Other than those functions are wchar_t and thus still problematic at
best, sure.
Something akin to u8_strtok or u_strtok_r (UTF-8 variants of strtok or
wcstok) works rather better for most uses I have, though.
Yeah; those particular libunistring and ICU calls are not part of the C
standard.
C23 does add null-terminated multibyte calls, but the existing
selection of standard string-handling calls for UTF-8 is just... bad.
But then C string handling is bad. OpenVMS itself is also bad at UTF-8.

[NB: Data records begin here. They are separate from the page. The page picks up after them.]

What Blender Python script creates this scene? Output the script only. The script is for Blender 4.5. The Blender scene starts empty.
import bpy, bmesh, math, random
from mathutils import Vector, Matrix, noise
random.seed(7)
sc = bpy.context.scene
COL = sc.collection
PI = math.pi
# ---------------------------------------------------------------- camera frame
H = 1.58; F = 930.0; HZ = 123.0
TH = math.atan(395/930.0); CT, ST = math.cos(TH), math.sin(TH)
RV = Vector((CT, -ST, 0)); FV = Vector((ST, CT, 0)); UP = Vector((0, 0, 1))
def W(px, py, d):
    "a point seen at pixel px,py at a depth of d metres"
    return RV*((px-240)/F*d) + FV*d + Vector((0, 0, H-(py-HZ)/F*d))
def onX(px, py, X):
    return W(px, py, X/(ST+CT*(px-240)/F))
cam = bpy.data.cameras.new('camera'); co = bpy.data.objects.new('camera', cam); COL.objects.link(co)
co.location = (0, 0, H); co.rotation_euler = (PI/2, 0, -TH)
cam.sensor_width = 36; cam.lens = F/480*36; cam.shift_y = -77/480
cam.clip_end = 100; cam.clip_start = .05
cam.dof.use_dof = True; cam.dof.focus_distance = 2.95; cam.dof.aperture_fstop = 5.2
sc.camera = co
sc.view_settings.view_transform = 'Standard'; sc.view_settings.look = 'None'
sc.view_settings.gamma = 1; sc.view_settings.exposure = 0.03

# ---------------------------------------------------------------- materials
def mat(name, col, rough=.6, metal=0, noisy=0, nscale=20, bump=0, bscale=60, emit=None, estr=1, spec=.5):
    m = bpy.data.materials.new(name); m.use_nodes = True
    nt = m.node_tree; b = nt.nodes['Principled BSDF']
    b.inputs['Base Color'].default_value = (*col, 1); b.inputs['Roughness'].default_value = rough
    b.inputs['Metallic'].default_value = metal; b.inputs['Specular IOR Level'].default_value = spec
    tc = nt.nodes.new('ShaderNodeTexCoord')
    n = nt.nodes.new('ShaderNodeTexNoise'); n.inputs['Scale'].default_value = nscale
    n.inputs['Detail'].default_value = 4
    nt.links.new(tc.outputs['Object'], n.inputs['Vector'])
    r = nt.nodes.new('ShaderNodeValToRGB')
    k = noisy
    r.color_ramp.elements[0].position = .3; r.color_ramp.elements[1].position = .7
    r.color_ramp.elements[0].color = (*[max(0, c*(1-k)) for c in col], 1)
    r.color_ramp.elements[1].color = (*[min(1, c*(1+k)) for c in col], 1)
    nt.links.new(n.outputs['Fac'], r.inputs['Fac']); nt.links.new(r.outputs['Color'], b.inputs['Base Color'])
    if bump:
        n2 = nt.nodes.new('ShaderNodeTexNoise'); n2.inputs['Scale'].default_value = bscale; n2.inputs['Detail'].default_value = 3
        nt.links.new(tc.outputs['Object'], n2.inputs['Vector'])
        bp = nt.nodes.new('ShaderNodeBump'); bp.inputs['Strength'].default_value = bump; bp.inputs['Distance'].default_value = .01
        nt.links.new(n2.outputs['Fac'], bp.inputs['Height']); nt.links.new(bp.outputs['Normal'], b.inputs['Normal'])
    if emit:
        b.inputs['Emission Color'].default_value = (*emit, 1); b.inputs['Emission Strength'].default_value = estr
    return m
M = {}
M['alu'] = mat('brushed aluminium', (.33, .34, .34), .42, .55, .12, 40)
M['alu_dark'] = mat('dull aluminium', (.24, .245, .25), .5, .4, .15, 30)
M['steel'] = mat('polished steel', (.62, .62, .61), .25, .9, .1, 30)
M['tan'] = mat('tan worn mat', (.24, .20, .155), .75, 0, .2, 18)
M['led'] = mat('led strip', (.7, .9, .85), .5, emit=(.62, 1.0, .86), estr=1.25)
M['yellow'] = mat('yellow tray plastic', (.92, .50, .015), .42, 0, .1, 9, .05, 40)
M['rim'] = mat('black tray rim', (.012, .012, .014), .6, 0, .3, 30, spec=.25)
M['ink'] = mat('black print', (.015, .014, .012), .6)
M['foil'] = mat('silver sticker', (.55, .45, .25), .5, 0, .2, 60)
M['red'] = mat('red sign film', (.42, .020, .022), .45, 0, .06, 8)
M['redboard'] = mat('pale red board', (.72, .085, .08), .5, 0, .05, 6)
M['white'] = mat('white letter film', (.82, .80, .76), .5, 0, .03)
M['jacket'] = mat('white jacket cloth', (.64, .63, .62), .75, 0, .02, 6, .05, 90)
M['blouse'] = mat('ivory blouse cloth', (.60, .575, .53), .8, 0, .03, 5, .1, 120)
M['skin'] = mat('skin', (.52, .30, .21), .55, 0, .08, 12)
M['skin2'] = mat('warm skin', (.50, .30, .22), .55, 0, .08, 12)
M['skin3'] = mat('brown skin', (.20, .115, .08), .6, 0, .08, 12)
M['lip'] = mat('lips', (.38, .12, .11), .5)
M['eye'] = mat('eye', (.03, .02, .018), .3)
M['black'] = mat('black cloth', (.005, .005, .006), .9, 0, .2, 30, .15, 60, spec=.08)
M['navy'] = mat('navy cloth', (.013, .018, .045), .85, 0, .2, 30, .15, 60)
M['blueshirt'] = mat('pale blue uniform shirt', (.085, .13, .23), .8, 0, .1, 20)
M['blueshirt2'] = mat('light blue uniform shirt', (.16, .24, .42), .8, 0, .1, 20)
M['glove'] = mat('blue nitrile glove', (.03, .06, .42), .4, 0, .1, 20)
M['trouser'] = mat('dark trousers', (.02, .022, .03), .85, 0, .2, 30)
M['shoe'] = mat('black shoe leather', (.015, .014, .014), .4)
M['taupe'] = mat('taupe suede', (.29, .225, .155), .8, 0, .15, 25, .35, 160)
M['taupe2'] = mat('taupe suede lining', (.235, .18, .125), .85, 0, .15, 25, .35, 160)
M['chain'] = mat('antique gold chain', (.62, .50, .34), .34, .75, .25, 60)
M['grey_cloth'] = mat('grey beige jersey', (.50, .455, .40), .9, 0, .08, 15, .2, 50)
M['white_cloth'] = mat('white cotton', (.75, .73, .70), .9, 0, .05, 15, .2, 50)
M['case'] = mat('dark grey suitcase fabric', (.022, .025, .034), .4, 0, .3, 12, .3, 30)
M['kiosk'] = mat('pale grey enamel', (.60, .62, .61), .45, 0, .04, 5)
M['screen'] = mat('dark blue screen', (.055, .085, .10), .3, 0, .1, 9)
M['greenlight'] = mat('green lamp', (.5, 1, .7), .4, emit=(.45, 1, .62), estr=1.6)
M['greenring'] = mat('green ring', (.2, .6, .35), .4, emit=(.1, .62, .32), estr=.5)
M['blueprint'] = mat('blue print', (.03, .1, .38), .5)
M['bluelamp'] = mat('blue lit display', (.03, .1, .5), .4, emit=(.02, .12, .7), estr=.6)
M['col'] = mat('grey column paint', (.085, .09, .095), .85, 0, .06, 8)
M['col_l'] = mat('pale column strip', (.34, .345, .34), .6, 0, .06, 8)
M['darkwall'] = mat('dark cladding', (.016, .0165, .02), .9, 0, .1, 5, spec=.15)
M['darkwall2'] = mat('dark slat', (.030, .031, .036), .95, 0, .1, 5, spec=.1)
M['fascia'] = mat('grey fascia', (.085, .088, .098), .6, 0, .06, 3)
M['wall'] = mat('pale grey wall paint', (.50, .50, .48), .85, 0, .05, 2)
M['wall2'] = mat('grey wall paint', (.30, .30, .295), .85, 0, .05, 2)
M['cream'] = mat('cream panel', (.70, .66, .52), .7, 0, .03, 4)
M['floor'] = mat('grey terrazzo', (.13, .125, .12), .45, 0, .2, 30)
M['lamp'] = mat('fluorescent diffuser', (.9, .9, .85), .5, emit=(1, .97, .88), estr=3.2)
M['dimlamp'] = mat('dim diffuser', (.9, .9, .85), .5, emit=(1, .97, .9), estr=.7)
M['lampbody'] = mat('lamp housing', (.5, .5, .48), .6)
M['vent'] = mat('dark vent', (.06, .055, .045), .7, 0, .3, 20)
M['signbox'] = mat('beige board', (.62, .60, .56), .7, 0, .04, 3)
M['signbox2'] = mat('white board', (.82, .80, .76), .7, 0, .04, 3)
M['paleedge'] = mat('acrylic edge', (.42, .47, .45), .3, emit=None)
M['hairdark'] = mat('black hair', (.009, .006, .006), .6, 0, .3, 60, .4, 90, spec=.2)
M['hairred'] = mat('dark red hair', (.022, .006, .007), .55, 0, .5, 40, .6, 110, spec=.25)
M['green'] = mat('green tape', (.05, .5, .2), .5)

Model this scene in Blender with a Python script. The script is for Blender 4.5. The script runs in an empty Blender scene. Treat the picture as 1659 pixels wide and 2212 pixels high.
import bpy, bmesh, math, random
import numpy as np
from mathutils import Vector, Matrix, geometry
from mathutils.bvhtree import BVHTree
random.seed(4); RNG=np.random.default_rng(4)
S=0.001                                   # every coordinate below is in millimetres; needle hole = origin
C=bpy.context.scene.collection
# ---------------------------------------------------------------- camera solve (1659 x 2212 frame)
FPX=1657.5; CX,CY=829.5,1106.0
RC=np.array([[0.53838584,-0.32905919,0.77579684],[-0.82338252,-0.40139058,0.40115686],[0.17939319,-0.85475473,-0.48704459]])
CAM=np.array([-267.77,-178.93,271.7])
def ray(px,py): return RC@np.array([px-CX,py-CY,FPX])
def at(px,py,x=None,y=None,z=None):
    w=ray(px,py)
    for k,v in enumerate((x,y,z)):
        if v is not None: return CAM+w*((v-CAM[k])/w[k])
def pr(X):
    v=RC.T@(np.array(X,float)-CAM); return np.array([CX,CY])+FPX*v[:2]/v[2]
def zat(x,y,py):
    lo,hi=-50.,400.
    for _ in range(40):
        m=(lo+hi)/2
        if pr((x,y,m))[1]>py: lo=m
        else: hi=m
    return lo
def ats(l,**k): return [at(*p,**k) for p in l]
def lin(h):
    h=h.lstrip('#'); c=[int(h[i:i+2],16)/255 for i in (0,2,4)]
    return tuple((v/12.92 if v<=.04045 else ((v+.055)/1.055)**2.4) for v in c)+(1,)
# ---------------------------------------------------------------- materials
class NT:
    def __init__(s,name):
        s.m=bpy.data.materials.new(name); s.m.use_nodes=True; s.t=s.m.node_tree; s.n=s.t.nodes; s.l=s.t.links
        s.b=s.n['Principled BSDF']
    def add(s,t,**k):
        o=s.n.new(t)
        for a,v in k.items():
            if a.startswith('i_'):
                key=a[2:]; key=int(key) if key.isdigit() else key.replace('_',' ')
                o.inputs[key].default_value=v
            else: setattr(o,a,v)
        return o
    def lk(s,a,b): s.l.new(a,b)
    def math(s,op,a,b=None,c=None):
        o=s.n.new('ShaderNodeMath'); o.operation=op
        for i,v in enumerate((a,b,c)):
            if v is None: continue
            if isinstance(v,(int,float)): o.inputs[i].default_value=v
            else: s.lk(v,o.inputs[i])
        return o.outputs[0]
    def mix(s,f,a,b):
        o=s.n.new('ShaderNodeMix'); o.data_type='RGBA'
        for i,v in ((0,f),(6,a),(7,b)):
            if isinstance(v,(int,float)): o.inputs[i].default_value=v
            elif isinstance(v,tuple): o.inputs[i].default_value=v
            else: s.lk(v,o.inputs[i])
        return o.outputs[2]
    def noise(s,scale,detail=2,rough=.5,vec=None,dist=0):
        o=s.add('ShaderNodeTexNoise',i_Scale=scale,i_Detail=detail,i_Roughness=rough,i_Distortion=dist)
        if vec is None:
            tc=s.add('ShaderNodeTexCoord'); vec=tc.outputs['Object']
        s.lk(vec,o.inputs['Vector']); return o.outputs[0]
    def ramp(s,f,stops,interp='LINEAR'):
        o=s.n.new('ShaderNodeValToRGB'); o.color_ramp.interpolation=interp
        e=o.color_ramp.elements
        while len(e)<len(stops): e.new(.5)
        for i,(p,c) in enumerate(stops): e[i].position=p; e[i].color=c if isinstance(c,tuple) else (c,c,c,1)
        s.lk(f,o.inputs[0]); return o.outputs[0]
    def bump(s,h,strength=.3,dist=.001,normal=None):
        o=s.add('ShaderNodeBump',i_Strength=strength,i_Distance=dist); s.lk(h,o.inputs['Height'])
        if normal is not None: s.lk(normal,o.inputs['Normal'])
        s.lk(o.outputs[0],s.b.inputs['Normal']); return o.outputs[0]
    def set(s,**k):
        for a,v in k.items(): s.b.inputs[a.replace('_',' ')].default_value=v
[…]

>>> C (and for that matter also C++) IO functions does not not make
>>> writing/reading UTF-8 easy.
>>
>> The C I/O functions do ~mostly fine.
>>
>> Semi-recent Clang, else-platform:
>>
>>
>> $ cc x.c -o x
>> $ ~/x
>> hello 🗺
>> $ cat x.c
>> #include <stdio.h>
>> #include <stdlib.h>
>>
>> int main(void)
>> {
>> printf("hello 🗺\n");
>> exit(EXIT_SUCCESS);
>> }
>
> That is C IO processing bytes where the application has put UTF-8 in.
char (or also soon char8_t), yes. Which holds UTF-8 strings just fine.
Both the typical C string stuff and OpenVMS string descriptors can need
to carry the language and encoding separately.
> What is needed is something where the application passes unicode
> (wchar_t* or char16_t* or char32_t*) to an IO function and it convert
> to a specified encoding UTF-8 or otherwise.
Which would usually be the C character functions handling UTF-8, and
which would preferably seldom involve wchar_t, and probably not all
that much of char16_t or char32_t more generally.
Objective C and Swift are just vastly better at this stuff.